Ketika saya lewat dan melihat barang, pemilik kios itu langsung bertanya: From Philipina? Saya menggelengkan kepala dan menjawab: From Indonesia. Ia pun berbicara dalam bahasa yang tak saya tahu. Saya menduga bahasa lokal di Afrika Selatan. Dia berbicara lewat aplikasi di handphone.
Seketika handphone mengeluarkan terjemahan suara bahasa Indonesia. Saya menjawab dengan bahasa Indonesia. Handphone itu mengeluarkan suara menjadi bahasa yang dimengerti oleh pemilik kios itu.
Kami bicara bulak balik selama hampir 10 menit. Saya memakai bahasa Indonesia. Ia memakai bahasanya sendiri. Kita sama sama tak mengerti bahasa masing-masing. Namun, aplikasi di handphone menjadi penerjemah otomatis.
Setelah saya melewati pedagang itu, setelah membeli produk lokal yang ia jual, saya sengaja mengamati kios itu dari jauh. Ia melakukan hal yang sama kepada pembeli lain. Aplikasi handphone itu dapat menejemahkan aneka bahasa menjadi aneka bahasa lainnya.

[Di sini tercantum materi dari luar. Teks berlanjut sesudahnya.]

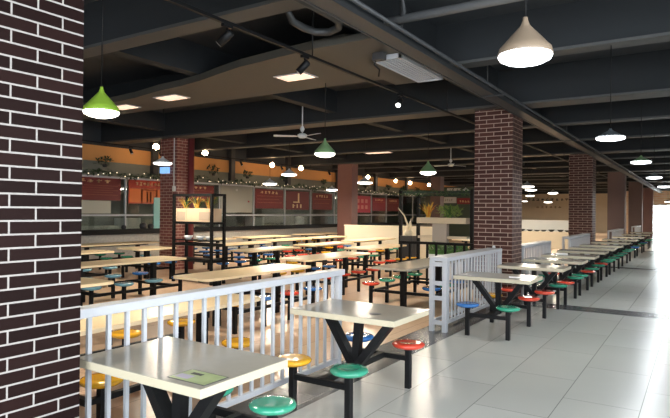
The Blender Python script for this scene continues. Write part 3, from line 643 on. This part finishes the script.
# service counter seen between the brick columns
t = thing('service_counter', 'long cream service counter with a white back panel between the brick columns', 'counter', (-6.8, 29, 0))
put('base', MB().box(-3.2, 2.2, -0.3, 0.3, 0, 0.80, cream_m).mesh('base'), t); put('back_panel', MB().box(-3.2, 2.2, 0.3, 0.36, 0, 1.36, white_p).mesh('back_panel'), t)
for k in range(9): 
    h = random.uniform(0.06, 0.12)
    put('dark_bowl', MB().lathe([(0, 0), (0.06, 0), (0.13, h*0.6), (0.15, h), (0.12, h), (0, h*0.4)], dark_m, 14).mesh('dark_bowl'), None, (-8.2+k*0.36+random.uniform(-.05, .05), 28.9, 0.80), 0, 'dark bowl on the long cream service counter, %s from its hall end' % ORD[k], 'bowl', 'dark bowls on the cream counter')
# stroke lettering, illegible in the photograph: rows of small marks
def strokes(b, axis, pos, a0, a1, z, h, n, m, depth=0.006):
    w = (a1-a0)/n
    for k in range(n):
        c = a0+(k+0.5)*w
        for q in range(5):
            if random.random() < 0.5: ra, rz_ = w*0.32, h*0.06
            else: ra, rz_ = w*0.06, h*0.34
            oa = random.uniform(-0.1, 0.1)*w; oz = random.uniform(-0.36, 0.36)*h if ra > rz_ else random.uniform(-0.1, 0.1)*h
            if axis == 'x': b.box(pos, pos+depth, c+oa-ra, c+oa+ra, z+oz-rz_, z+oz+rz_, m)
            else: b.box(c+oa-ra, c+oa+ra, pos-depth, pos, z+oz-rz_, z+oz+rz_, m)
b = MB(); strokes(b, 'y', Y1-0.002, -14.6, -9.2, 3.05, 0.3, 12, dark_m, 0.02); strokes(b, 'y', Y1-0.002, -13.7, -11.2, 2.3, 0.28, 6, mat('tan_print', (0.28, 0.2, 0.12), 0.6), 0.02)
put('wall_lettering', b.mesh('wall_lettering'), None, label='two rows of small characters on the beige end wall', cat='wall lettering')

# ------------------------------------------------------------------ kitchen posters and insides
def poster(y0, y1, z0, z1, m, lab, title=True, lines=3, tm=None, panel=None, tz=None, n=6):
    OM = [9.6, 11.63, 13.75, 15.9, 18.0, 20.1, 22.15, 24.2, 26.25, 28.25, 30.2, 32.2]
    def mp(y):
        k = max(i for i in range(len(OM)-1) if OM[i] <= y or i == 0); return mull[k+1]+(y-OM[k])/(OM[k+1]-OM[k])*(mull[k+2]-mull[k+1])
    y0, y1, z0, z1 = mp(y0), mp(y1), z0+0.09, z1+0.09
    t = thing('poster', lab, 'poster', (KX+0.006, 0, 0), group='posters on the kitchen windows')
    sheet = put('sheet', MB().box(0, 0.012, y0, y1, z0, z1, m).mesh('sheet'), t)
    b = MB(); L = y1-y0; H = z1-z0; tm = tm or gold_m
    if title: strokes(b, 'x', 0.012, y0+L*0.16, y0+L*0.80, z1-H*0.17, H*0.18, n, tm)
    for k in range(lines): strokes(b, 'x', 0.012, y0+L*0.06, y1-L*(0.06+0.1*(k % 2)), z1-H*(0.36+0.5*k/max(lines, 1)), H*0.055, 22, MATS['dull_gold'])
    if title or lines: put('lettering', b.mesh('lettering'), sheet)
    if panel:
        b = MB()
        for (a, c, d_, e, mm) in panel: b.box(0.012, 0.018, y0+L*a, y0+L*c, z0+H*d_, z0+H*e, mm)
        put('picture', b.mesh('picture'), sheet)
mat('dull_gold', (0.40, 0.16, 0.10), 0.6)
poster(9.7, 11.45, 1.88, 2.58, maroon_m, 'dark maroon notice with a short title and lines of text, beside the dark brick column', n=4, lines=5)
poster(11.75, 13.35, 1.80, 2.58, scarlet_m, 'bright scarlet poster with orange doors beside the red brick column', lines=1, n=7,
       panel=[(0.02, 0.98, 0.04, 0.62, orangep_m), (0.30, 0.34, 0.04, 0.60, redp_m), (0.44, 0.48, 0.04, 0.5, redp_m), (0.52, 0.56, 0.04, 0.5, redp_m), (0.68, 0.72, 0.04, 0.60, redp_m), (0.30, 0.72, 0.56, 0.60, redp_m)])
poster(13.8, 15.6, 1.95, 2.52, maroon_m, 'maroon notice behind the top of the plant shelf', lines=2, n=5)
poster(15.98, 17.9, 1.52, 2.56, mat('pale_grey_board', (0.27, 0.27, 0.24), 0.5), 'large blank pale grey board covering a kitchen window', title=False, lines=0, panel=[(0.45, 0.52, 0.82, 0.9, steel_m), (0.85, 0.9, 0.4, 0.46, redp_m)])
poster(18.1, 20.0, 1.70, 2.52, maroon_m, 'wide maroon notice on the window just after the grey board', lines=3, n=5)
poster(20.2, 22.0, 1.66, 2.50, maroon_m, 'maroon poster with large pale strokes in its lower half', title=False, lines=0, panel=[(0.5, 0.56, 0.4, 0.9, gold_m), (0.3, 0.58, 0.38, 0.44, gold_m), (0.27, 0.33, 0.1, 0.3, gold_m), (0.45, 0.50, 0.1, 0.3, gold_m), (0.6, 0.66, 0.1, 0.3, gold_m), (0.27, 0.38, 0.2, 0.24, gold_m)])
poster(22.3, 24.0, 1.68, 2.46, maroon_m, 'narrow maroon notice beside the reddish brown column', lines=2, n=5)
b2 = [(0.12+0.26*(k % 3), 0.28+0.26*(k % 3), 0.22+0.36*(k//3), 0.44+0.36*(k//3), mat('pink_print%s' % 'abcdef'[k], (0.62, 0.22, 0.18), 0.5)) for k in range(6)]
poster(26.35, 28.15, 1.55, 2.46, mat('bright_red_print', (0.46, 0.03, 0.045), 0.5), 'bright red poster with two rows of pale characters past the reddish column', title=False, lines=0, panel=b2)
poster(28.4, 30.1, 1.65, 2.40, redp_m, 'dark crimson poster, second past the reddish column', lines=1)
poster(30.35, 32.1, 1.65, 2.38, maroon_m, 'dark maroon poster, third past the reddish column', lines=1)
# kitchen interior
struct('wall_kitchen_back', MB().box(-18.4, -18.2, Y0, 40, 0, ZC, kit_m))
for k, y in enumerate((8.5, 12.0, 15.5, 19.0, 22.5, 26.0, 29.5)):
    t = thing('steel_counter', 'stainless steel kitchen counter behind the glass, %s from the dark brick column' % ORD[k], 'kitchen counter', (-17.6, y, 0), group='steel kitchen counters')
    put('worktop', MB().box(-0.45, 0.45, 0, 2.6, 0.92, 0.98, steel_m, 0.005).mesh('worktop'), t); put('cabinet', MB().box(-0.42, 0.42, 0.05, 2.55, 0.1, 0.92, steel_m).mesh('cabinet'), t)
    for s in (-1, 1):
        for q in (0.15, 2.45): put('leg', MB().tube([(s*0.35, q, 0), (s*0.35, q, 0.12)], 0.02, steel_m).mesh('leg'), t)
    if k % 2 == 0:
        put('rice_cooker', MB().lathe([(0, 0), (0.22, 0), (0.26, 0.1), (0.26, 0.35), (0.2, 0.42), (0, 0.45)], steel_m, 20).mesh('rice_cooker'), None, (-17.5, y+1.2, 0.98), 0, 'steel cooking pot on the %s steel kitchen counter behind the glass' % ORD[k], 'pot', 'steel pots in the kitchen')
    else:
        put('steamer_box', MB().box(-0.3, 0.3, -0.35, 0.35, 0, 0.4, white_p, 0.02).mesh('steamer_box'), None, (-17.5, y+1.2, 0.98), 0, 'pale box on the %s steel kitchen counter behind the glass' % ORD[k], 'box', 'boxes in the kitchen')
for k, (y, l) in enumerate(((11.0, 'kitchen tube lamp behind the maroon notice'), (17, 'kitchen tube lamp behind the grey board'), (23, 'kitchen tube lamp near the reddish brown column'), (29, 'far kitchen tube lamp'))):
    t = thing('tube_lamp', l, 'tube lamp', (-17.4, y, 3.0)); put('housing', MB().box(-0.06, 0.06, -0.6, 0.6, 0, 0.05, whitem).mesh('housing'), t); put('tube', MB().tube([(0, -0.58, -0.03), (0, 0.58, -0.03)], 0.02, kitlight).mesh('tube'), t)
    for s in (-0.5, 0.5): put('rod', MB().tube([(0, s, 0.05), (0, s, ZC-3.0)], 0.006, blackm, 6).mesh('rod'), t)
put('notice_board', MB().box(0, 0.02, 9.9, 11.05, 1.56, 1.95, mat('cream_board', (0.45, 0.44, 0.36), 0.5)).mesh('notice_board'), None, (KX+0.006, 0, 0), 0, 'blank cream board under the dark maroon notice', 'board')
put('aqua_panel', MB().box(0.014, 0.04, 12.7, 13.05, 1.06, 2.1, cyan_m).mesh('aqua_panel'), None, (KX+0.006, 0, 0), 0, 'tall aqua blue panel leaning at the window beside the red brick column', 'panel')
for k, (y, s) in enumerate(((12.35, 0.12), (12.66, 0.1), (11.6, 0.08), (14.3, 0.13))):
    b = MB().lathe([(0, 0), (s*0.8, 0), (s, s*0.6), (s*0.9, s*1.3), (s*0.4, s*1.6), (0, s*1.65)], dark_m, 16)
    put('dark_jar', b.mesh('dark_jar'), None, (KX+0.0, y-0.05, 1.06), 0, 'small dark jar on the black kitchen ledge, %s' % ('under the scarlet poster', 'beside the aqua panel', 'at the white post between the notices', 'past the red brick column')[k], 'jar', 'dark jars on the ledge')
put('white_tray', MB().box(-0.05, 0.05, 10.0, 11.4, 0, 0.12, steel_m, 0.01).mesh('white_tray'), None, (KX-0.1, 0, 1.06), 0, 'long pale tray on the ledge under the cream board', 'tray')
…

Saya pun mengerti. Profesi penerjemah akan segera hilang. Aplikasi terjemahan di handphone dapat dengan murah, praktis, dan nyaman menggantikannya.
Jika harus menggunakan penerjemah, berapa banyak penerjemah yang harus dipekerjakan pedagang di pasar rakyat itu agar dapat berkomunikasi dengan pembeli manca negara, yang punya beragam bahasa?

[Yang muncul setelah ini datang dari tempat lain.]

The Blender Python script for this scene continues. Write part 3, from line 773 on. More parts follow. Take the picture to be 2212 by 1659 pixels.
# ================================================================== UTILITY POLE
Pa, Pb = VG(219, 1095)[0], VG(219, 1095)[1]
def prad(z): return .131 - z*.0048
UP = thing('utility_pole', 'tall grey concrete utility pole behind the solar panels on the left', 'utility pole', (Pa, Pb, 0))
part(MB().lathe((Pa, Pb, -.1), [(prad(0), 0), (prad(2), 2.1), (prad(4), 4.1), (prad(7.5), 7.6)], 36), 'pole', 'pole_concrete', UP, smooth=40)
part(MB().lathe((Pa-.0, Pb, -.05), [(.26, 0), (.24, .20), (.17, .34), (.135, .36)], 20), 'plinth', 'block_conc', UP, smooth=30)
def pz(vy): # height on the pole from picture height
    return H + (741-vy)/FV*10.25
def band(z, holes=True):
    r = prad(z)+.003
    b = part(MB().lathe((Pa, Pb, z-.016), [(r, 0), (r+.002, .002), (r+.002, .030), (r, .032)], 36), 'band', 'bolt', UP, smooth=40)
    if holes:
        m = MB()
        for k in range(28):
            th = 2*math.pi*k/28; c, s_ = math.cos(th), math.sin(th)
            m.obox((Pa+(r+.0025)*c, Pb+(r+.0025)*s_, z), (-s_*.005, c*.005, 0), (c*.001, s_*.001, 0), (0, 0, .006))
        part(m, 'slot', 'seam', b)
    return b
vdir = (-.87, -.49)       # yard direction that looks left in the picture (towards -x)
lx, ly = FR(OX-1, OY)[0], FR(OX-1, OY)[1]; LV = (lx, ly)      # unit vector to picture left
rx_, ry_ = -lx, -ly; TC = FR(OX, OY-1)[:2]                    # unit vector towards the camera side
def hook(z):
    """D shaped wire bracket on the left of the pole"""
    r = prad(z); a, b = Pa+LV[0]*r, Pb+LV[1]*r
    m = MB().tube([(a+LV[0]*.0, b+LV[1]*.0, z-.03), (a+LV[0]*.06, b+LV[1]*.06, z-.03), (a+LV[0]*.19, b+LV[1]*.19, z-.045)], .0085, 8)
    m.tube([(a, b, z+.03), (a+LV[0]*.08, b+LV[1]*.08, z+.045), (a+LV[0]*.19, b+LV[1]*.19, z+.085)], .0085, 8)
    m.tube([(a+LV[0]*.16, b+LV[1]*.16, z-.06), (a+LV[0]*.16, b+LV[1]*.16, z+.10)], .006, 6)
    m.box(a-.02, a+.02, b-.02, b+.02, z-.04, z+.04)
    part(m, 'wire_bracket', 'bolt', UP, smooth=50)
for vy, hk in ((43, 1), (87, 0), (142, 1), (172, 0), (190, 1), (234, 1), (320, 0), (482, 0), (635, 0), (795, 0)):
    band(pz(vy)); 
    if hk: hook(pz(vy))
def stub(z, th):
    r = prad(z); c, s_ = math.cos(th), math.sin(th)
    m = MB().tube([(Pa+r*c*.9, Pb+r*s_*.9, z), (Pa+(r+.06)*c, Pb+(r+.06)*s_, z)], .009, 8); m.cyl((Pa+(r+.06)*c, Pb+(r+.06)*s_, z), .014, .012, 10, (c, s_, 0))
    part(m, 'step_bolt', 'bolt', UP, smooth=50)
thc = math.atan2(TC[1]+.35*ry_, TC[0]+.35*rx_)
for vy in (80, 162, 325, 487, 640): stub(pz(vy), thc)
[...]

Berapa pula dana harus ia siapkan untuk mempekerjakan begitu banyak penerjemah sepanjang waktu? Aplikasi terjemahan di handphone sudah mampu menolong pedagang tersebut.
Wah! Hukum pasar bebas bekerja. Ekonomi selalu memihak pada yang lebih murah, lebih efisien, lebih akurat. Untuk terjemahan populer, aplikasi di handphone sangatlah nyata segera menggantikan penerjemah tenaga manusia.
-000-
Namun sekali lagi, teknologi baru tak hanya menyebabkan hilangkan jenis pekerjaan tertentu. Ia juga mengubah persepsi baik dan buruk.
Bergantinya peradaban, dari berbasis pertanian menuju industri, lalu berbasis informasi memerlukan narasi baru. Publik luas memerlukan jawaban baru mengenai realitas, baik dan buruk, dan makna dari segala sesuatu. Narasi lama tak lagi memadai untuk peradaban yang baru.
Peradaban kita sekarang ini sedang layu. Ideologi yang menjadi basisnya sedang kuncup. Peradaban sekarang bersandar pada otoritas kemampuan manusia, kebebasan individu, untuk menilai, menganalisa, lalu membuat keputusan.
Padahal semakin banyak bukti, kemampuan manusia itu sudah dikalahkan oleh teknologi. Tak hanya aplikasi terjemahan Google yang semakin banyak digunakan. Waze dan Google Map, misalnya, sudah lebih ahli sebagai penunjuk jalan. Deep Blue bahkan sudah pula mengalahkan pemain catur paling hebat zamannya: Garry Kasparov. Software keuangan sudah pula lebih baik dibandingkan analisis ahli keuangan sekalipun.
Perubahan besar sedang terjadi. Ini mengulangi apa yang terjadi pada perubahan peradaban sebelumnya. Dulu peradaban berbasiskan otoritas langit melalui wahyu, para nabi dan kitab suci. Segala keputusan publik dibuat berdasarkan rujukan kitab suci.
Tapi, datangnya peradaban industri mengubah itu. Ilmu pengetahuan menjadi basis. Otoritas peradaban berubah dari langit menuju kehendak bebas manusia.